I didn't have access to an instrument either - only college ruled paper and a pencil. I decided to write music that I knew would work, with harmony that I could understand from past experience, which for me meant writing in a style using Japanese Anime/JRPG music as a model. Because of that I was able to imagine how it would sound because I didn't do anything wild or outside of my knowledge. I felt inspired so I kept coming up with different tracks to an imaginary anime/videogame.
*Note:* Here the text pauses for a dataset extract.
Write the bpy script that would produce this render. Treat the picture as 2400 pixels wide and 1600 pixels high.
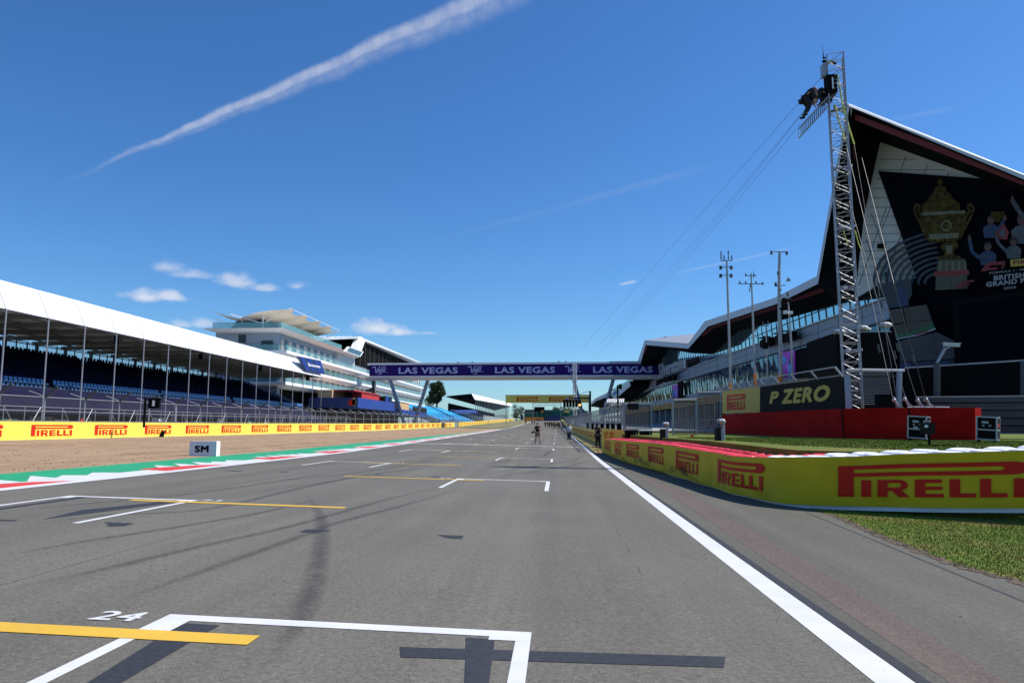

I just listened to the beginning and right away I was already analyzing the harmony and understanding how he got that dissonant/tragic sound at the beginning which to me is just a certain voicing of an E minor add 9 chord with the root omitted but implied from the first two melody notes. I love the crunchy sound he got from that chord. Then, the cello melody plays around with a melody that borrows the #11 from Lydian but still staying minor. There are some folk musics (especially in Poland) like the Mazurka, which like to sometimes use both the natural 4 and the #4 of the scale to give the music that folksy, mountainish feel. Some weapon dances also make use of this. Then, in measures 12, he uses an F# minor add 9 sonority instead, basically transposing the beginning up a step but voicing it an octave lower, the violin taking the folksy melody that the cello had before. That's how I would try to understand just the introduction of this piece (which I haven't yet listened to in its entirety). For me that would be helpful if I wanted to write something on the model of this piece in the future, or just to understand how those kind of chords/melodies sound the way they sound so I could get the same sound with different tonalities/melodies. The understanding that there's a half-step dissonance between the added 9th and the minor 3rd of these chords is inherent to my understanding of these chords.
Thanks for your post and I hope that at least some of that is helpful!